Former state Rep. Jeff Habay will serve the remaining four months of his corruption sentences in a halfway house or under house arrest, instead of reporting to jail, Allegheny County Judge Jeffrey A. Manning ruled today.
Mr. Habay, 42, of Shaler, was convicted in separate corruption cases by Judge Manning and Judge Lester G. Nauhaus, with their sentences running concurrently.
Judge Nauhaus sentenced him to four to eight months in jail after Mr. Habay's December 2006 conviction for his false claim that he had received anthrax in the mail from a political opponent.
In a 2005 conviction on charges that included intimidation and harassment of witnesses who gave information to authorities about his use of state employees in his office for campaign work, Mr. Habay was sentenced by Judge Manning to six to 12 months in jail.
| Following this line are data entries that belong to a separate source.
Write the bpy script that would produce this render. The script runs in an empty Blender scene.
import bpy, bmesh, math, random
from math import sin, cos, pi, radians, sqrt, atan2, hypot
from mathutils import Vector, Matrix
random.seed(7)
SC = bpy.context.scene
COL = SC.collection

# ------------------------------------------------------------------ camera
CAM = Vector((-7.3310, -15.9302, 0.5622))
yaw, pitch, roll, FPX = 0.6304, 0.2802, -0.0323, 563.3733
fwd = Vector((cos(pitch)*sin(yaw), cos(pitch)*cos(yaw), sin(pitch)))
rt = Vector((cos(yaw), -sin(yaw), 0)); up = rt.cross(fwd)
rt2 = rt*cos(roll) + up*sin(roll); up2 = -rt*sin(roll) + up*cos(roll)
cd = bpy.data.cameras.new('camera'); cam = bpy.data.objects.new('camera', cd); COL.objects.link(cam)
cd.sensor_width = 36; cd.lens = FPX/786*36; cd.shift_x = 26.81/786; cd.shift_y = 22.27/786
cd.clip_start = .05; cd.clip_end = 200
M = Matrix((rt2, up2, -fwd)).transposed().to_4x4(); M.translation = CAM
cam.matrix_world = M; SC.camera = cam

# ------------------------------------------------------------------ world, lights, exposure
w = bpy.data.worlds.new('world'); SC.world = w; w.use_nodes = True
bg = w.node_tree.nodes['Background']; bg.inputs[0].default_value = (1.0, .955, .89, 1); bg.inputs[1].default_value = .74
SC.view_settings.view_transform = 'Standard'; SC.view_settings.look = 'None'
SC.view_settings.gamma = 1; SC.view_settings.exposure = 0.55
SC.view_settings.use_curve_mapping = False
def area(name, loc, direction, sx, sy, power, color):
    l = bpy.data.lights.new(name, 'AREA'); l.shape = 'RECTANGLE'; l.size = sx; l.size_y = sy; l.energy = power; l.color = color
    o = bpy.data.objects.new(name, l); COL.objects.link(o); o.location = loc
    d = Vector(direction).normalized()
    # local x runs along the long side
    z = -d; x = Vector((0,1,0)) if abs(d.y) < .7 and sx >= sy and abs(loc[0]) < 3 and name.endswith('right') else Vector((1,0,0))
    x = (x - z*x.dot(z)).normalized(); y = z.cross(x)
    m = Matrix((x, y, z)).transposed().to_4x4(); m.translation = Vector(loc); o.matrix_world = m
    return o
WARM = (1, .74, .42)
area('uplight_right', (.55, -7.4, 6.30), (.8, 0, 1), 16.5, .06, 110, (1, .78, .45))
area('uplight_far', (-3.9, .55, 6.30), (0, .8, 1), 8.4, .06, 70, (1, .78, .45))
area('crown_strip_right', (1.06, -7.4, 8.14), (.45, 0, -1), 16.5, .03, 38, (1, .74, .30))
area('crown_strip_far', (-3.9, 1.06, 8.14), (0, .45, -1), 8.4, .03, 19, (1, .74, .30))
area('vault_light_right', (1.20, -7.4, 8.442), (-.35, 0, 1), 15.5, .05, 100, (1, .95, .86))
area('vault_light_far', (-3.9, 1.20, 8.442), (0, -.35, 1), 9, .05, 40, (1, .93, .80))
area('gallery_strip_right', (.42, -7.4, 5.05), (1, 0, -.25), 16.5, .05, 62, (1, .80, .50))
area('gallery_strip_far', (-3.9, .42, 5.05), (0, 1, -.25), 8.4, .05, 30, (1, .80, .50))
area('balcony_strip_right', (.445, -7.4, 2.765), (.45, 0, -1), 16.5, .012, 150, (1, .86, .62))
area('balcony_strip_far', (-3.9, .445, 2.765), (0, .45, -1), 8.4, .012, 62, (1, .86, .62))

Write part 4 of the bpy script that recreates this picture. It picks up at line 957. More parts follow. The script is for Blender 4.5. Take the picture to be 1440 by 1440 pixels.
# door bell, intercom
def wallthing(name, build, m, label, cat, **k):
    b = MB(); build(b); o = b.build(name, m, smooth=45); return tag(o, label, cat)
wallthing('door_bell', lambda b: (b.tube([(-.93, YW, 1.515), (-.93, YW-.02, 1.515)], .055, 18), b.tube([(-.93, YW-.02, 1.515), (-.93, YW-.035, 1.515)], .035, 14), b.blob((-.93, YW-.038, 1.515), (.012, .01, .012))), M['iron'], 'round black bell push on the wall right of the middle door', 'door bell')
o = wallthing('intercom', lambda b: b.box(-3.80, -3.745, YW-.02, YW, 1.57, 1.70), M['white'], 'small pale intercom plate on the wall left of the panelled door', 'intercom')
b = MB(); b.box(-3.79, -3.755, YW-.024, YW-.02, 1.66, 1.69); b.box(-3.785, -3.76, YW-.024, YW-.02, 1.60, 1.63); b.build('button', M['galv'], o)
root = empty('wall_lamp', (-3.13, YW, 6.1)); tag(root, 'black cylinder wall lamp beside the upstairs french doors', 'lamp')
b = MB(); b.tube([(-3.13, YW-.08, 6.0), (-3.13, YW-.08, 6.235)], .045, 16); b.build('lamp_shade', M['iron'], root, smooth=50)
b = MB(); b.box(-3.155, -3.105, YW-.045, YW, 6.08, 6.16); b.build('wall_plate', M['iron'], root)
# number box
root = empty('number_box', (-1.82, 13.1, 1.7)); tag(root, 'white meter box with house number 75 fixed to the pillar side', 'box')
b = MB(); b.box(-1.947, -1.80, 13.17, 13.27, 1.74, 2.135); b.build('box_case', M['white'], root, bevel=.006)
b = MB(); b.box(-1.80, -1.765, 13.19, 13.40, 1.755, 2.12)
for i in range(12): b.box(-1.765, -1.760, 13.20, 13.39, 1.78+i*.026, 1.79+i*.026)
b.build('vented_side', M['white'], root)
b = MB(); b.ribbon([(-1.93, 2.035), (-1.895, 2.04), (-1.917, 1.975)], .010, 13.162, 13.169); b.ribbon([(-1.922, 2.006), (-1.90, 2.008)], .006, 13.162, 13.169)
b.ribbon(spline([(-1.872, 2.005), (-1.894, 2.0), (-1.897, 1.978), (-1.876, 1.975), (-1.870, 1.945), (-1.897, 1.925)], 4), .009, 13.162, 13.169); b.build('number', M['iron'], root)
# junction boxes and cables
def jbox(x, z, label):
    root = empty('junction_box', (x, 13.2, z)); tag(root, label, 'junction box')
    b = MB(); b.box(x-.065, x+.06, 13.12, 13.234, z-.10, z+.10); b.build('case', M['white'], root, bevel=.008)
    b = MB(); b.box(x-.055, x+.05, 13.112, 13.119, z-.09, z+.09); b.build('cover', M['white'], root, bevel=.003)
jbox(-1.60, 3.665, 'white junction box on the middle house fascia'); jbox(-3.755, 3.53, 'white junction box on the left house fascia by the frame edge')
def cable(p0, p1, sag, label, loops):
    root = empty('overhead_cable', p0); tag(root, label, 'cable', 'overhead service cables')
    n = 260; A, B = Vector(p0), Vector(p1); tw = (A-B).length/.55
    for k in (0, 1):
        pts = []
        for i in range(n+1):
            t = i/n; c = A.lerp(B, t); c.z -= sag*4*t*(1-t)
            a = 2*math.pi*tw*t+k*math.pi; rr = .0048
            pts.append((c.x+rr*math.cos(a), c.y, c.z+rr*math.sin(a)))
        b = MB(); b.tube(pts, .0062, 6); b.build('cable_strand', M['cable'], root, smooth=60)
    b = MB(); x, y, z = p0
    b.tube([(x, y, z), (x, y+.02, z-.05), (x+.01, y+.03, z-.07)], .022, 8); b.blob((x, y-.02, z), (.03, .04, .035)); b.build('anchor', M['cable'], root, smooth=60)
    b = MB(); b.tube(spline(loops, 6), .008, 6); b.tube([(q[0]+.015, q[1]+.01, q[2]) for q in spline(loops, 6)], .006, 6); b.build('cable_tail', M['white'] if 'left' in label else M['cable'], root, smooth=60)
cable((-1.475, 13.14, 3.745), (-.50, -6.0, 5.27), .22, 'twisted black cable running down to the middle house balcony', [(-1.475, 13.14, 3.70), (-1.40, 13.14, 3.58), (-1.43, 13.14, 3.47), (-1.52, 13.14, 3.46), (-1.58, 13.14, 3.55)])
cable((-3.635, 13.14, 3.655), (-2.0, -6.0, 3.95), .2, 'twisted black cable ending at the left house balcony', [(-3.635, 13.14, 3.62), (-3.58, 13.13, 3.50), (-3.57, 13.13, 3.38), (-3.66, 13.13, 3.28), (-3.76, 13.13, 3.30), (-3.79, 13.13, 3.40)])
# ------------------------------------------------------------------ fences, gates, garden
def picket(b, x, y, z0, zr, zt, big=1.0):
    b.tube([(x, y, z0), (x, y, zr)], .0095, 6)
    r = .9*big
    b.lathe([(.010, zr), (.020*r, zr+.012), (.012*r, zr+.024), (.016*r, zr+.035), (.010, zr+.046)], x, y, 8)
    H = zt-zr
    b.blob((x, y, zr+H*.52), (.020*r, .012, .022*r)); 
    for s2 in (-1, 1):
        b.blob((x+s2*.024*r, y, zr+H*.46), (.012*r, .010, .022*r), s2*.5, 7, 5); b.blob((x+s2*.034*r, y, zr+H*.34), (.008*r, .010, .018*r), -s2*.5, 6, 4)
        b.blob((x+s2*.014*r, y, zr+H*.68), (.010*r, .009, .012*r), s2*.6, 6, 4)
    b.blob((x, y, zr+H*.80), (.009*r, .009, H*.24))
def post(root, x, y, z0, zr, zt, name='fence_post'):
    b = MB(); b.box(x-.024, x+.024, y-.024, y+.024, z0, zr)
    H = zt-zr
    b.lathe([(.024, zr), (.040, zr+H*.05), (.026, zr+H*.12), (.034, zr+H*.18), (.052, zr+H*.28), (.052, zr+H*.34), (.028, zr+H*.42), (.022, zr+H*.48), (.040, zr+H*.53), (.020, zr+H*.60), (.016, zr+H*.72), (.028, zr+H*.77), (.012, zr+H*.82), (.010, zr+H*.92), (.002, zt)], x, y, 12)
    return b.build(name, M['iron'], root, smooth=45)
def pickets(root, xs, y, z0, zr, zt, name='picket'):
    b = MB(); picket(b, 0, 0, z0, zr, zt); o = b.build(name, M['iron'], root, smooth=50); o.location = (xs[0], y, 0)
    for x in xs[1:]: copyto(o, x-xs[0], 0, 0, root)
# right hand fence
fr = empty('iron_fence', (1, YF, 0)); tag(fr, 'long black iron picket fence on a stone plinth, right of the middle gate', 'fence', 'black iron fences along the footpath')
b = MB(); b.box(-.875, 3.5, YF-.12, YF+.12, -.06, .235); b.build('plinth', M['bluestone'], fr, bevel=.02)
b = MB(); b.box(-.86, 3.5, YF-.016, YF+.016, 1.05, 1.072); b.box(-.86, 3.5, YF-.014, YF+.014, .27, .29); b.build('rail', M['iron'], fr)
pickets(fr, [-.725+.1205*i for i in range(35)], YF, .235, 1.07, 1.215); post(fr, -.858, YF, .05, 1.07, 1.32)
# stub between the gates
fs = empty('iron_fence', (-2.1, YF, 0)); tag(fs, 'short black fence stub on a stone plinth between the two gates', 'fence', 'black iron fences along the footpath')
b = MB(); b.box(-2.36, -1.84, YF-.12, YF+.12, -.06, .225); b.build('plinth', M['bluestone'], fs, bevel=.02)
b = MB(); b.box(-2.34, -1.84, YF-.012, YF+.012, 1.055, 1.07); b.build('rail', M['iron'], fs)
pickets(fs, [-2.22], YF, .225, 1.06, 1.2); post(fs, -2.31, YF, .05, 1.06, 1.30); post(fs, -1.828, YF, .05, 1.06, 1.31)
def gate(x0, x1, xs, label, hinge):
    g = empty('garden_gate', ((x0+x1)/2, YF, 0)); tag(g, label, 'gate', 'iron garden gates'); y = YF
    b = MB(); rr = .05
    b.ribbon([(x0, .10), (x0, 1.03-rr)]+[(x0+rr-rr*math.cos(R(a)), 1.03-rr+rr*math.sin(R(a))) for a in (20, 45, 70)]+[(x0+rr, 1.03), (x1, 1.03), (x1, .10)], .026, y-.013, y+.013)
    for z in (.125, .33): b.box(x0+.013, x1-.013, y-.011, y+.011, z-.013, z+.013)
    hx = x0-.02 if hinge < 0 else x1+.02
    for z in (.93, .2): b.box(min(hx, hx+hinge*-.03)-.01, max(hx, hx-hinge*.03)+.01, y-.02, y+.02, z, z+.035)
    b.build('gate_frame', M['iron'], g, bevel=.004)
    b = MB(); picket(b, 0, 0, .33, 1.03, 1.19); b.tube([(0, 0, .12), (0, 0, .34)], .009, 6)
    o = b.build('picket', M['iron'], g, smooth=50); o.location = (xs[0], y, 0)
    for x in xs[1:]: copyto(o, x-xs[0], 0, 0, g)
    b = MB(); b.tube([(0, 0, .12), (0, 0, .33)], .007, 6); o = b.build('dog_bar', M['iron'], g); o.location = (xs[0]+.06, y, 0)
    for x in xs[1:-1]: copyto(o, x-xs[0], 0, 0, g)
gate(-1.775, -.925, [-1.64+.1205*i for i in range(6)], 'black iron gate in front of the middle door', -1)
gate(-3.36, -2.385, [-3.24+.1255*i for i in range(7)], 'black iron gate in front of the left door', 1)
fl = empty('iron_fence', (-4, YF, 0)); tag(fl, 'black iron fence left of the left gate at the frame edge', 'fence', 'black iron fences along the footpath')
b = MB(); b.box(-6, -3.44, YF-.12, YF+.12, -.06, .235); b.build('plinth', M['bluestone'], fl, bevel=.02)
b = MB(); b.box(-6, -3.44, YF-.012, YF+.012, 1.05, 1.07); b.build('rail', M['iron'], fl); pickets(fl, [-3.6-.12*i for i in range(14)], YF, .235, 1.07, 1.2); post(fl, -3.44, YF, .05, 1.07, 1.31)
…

Mr. Habay served two months of his sentence in a halfway house but was confined to house arrest with electronic monitoring during his appeals, time that did not count against his sentence. The state Supreme Court on July 2 denied Mr. Habay's false claim conviction, and Mr. Habay was scheduled to report to jail Aug. 1.
But Judge Manning today said that there has been appropriate retribution for Mr. Habay's crimes, considering the loss of his office, his pension and the respect of the public, and he did not deserve to go to jail as well.
Judge Manning ordered Mr. Habay to report to the halfway house Aug. 1, but said if Judge Nauhaus is agreeable -- no date has been set for the case to return to that courtroom -- Mr. Habay could serve out his sentence under house arrest.